• _AIM OF THE TASK_
Return, exactly as written, every line from the first line of the data below through the line that contains "SC.camera = cam_o".

---

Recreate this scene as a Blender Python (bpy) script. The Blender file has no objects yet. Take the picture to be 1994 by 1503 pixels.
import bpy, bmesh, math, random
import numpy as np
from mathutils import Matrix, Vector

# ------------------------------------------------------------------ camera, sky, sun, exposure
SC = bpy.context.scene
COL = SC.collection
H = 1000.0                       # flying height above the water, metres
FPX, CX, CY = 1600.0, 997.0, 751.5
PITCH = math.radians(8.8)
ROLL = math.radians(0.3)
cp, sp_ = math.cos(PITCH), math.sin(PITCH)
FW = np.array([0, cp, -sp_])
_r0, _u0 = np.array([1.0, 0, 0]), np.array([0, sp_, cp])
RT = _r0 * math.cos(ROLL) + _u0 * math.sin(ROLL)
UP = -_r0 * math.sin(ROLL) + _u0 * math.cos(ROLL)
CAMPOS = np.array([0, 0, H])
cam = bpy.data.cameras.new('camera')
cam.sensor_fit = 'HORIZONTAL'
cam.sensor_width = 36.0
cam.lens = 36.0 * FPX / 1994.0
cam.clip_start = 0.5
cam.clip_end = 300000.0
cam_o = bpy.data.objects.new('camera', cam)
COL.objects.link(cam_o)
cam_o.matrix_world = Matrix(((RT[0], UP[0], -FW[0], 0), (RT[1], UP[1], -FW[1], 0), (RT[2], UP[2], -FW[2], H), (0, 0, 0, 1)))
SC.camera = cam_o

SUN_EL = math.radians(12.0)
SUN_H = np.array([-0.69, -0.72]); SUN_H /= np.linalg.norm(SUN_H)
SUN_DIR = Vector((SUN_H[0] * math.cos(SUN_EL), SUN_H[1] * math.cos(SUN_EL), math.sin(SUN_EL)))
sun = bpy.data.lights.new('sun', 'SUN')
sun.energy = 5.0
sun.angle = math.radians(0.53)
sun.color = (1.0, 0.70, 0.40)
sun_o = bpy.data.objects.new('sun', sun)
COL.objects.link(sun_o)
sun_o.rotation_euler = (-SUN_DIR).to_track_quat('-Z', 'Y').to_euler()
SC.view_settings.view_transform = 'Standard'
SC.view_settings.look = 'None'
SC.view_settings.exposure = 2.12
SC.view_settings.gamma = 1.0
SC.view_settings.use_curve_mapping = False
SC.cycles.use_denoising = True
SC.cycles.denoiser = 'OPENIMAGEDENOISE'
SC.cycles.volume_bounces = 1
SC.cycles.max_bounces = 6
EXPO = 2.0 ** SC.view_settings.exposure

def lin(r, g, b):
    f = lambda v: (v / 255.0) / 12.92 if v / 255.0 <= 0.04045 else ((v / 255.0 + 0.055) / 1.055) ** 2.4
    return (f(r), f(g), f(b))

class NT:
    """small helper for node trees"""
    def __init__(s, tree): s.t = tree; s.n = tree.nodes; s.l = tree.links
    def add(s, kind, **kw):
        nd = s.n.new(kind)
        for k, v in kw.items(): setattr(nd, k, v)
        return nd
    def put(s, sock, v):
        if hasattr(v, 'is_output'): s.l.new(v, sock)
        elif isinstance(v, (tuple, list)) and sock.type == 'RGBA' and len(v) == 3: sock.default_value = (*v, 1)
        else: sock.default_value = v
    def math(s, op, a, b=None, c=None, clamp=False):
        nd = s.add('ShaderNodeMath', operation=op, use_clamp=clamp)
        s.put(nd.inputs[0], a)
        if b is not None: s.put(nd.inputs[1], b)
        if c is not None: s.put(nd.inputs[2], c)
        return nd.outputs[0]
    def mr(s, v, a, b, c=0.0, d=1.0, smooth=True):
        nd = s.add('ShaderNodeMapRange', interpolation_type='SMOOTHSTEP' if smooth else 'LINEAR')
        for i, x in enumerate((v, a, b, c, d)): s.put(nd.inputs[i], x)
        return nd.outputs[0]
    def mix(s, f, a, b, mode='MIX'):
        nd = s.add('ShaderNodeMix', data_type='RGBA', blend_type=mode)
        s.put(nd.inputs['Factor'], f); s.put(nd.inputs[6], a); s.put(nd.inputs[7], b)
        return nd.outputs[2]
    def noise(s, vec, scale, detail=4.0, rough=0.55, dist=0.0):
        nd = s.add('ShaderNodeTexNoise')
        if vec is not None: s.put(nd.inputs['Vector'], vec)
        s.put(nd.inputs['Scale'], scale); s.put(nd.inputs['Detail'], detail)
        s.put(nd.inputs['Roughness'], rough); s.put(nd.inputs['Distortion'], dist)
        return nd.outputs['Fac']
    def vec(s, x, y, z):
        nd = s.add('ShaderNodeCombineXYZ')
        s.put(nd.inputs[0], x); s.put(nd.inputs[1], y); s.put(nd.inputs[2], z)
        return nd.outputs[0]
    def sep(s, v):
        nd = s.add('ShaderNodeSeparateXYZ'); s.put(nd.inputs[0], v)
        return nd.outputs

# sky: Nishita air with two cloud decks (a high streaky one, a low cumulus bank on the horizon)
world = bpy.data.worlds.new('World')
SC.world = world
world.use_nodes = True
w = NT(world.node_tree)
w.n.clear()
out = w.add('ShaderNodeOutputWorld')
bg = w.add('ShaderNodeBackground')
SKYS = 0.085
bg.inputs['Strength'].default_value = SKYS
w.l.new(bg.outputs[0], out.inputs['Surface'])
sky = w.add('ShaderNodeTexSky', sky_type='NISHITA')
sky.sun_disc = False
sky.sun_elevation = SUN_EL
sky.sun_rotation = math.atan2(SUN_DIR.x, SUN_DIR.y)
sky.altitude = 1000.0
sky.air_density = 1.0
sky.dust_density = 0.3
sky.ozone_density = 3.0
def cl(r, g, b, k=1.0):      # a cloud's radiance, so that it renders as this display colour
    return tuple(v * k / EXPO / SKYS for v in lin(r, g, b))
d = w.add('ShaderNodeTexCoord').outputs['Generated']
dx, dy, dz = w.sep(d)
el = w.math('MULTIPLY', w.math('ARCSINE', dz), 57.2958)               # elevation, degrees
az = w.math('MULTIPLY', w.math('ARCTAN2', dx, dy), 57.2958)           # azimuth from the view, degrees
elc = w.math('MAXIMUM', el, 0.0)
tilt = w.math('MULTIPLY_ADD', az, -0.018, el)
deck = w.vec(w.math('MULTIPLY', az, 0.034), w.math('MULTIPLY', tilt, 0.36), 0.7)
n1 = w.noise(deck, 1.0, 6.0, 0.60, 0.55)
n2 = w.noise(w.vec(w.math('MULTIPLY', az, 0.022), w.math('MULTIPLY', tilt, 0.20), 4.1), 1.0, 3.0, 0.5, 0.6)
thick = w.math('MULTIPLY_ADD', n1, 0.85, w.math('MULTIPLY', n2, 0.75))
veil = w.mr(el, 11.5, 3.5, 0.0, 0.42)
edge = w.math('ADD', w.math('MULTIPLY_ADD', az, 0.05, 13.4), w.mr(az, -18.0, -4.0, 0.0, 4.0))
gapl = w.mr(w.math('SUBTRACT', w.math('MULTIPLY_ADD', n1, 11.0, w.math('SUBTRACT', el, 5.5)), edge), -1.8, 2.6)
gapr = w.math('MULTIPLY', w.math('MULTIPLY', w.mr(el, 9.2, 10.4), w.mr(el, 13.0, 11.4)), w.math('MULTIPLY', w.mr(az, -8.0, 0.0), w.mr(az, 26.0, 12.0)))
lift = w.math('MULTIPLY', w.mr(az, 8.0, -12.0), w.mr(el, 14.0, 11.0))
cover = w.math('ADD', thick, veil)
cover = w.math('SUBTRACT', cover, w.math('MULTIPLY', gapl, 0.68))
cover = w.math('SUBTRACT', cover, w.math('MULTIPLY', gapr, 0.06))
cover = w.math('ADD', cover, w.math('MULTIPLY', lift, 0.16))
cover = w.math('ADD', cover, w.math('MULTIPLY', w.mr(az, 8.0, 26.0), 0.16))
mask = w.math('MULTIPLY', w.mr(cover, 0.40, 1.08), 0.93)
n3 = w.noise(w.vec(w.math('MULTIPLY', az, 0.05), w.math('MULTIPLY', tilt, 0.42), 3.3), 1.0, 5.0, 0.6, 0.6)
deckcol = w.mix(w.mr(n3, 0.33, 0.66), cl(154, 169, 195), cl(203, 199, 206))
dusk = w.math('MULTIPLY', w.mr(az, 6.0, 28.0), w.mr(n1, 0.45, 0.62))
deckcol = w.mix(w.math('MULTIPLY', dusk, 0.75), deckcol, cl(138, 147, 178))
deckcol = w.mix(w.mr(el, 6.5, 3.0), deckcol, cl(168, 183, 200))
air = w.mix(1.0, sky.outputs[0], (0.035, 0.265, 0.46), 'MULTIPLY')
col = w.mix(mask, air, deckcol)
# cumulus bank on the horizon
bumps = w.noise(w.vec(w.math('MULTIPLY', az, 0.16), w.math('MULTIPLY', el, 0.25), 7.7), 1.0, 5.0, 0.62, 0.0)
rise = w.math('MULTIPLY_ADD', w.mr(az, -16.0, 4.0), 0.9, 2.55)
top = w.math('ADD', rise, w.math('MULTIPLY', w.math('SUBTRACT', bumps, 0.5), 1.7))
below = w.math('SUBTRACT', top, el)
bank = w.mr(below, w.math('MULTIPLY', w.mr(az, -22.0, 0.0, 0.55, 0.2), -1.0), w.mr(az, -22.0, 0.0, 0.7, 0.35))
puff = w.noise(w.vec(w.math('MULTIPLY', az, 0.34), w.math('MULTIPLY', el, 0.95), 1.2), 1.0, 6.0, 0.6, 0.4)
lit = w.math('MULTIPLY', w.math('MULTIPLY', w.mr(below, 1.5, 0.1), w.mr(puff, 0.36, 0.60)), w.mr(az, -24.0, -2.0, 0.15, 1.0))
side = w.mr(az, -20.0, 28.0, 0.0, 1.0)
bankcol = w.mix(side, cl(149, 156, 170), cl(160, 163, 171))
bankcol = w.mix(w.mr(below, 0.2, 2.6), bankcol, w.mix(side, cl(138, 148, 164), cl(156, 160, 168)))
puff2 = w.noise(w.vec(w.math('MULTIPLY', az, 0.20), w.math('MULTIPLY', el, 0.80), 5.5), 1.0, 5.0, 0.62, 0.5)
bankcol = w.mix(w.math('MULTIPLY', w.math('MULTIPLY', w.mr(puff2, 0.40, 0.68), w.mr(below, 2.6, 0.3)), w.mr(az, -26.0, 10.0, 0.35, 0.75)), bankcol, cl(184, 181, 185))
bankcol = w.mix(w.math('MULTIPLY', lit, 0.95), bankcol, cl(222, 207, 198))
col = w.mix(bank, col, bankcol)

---

• _OUTPUT BELOW_
Recreate this scene as a Blender Python (bpy) script. The Blender file has no objects yet. Take the picture to be 1994 by 1503 pixels.
import bpy, bmesh, math, random
import numpy as np
from mathutils import Matrix, Vector

# ------------------------------------------------------------------ camera, sky, sun, exposure
SC = bpy.context.scene
COL = SC.collection
H = 1000.0                       # flying height above the water, metres
FPX, CX, CY = 1600.0, 997.0, 751.5
PITCH = math.radians(8.8)
ROLL = math.radians(0.3)
cp, sp_ = math.cos(PITCH), math.sin(PITCH)
FW = np.array([0, cp, -sp_])
_r0, _u0 = np.array([1.0, 0, 0]), np.array([0, sp_, cp])
RT = _r0 * math.cos(ROLL) + _u0 * math.sin(ROLL)
UP = -_r0 * math.sin(ROLL) + _u0 * math.cos(ROLL)
CAMPOS = np.array([0, 0, H])
cam = bpy.data.cameras.new('camera')
cam.sensor_fit = 'HORIZONTAL'
cam.sensor_width = 36.0
cam.lens = 36.0 * FPX / 1994.0
cam.clip_start = 0.5
cam.clip_end = 300000.0
cam_o = bpy.data.objects.new('camera', cam)
COL.objects.link(cam_o)
cam_o.matrix_world = Matrix(((RT[0], UP[0], -FW[0], 0), (RT[1], UP[1], -FW[1], 0), (RT[2], UP[2], -FW[2], H), (0, 0, 0, 1)))
SC.camera = cam_o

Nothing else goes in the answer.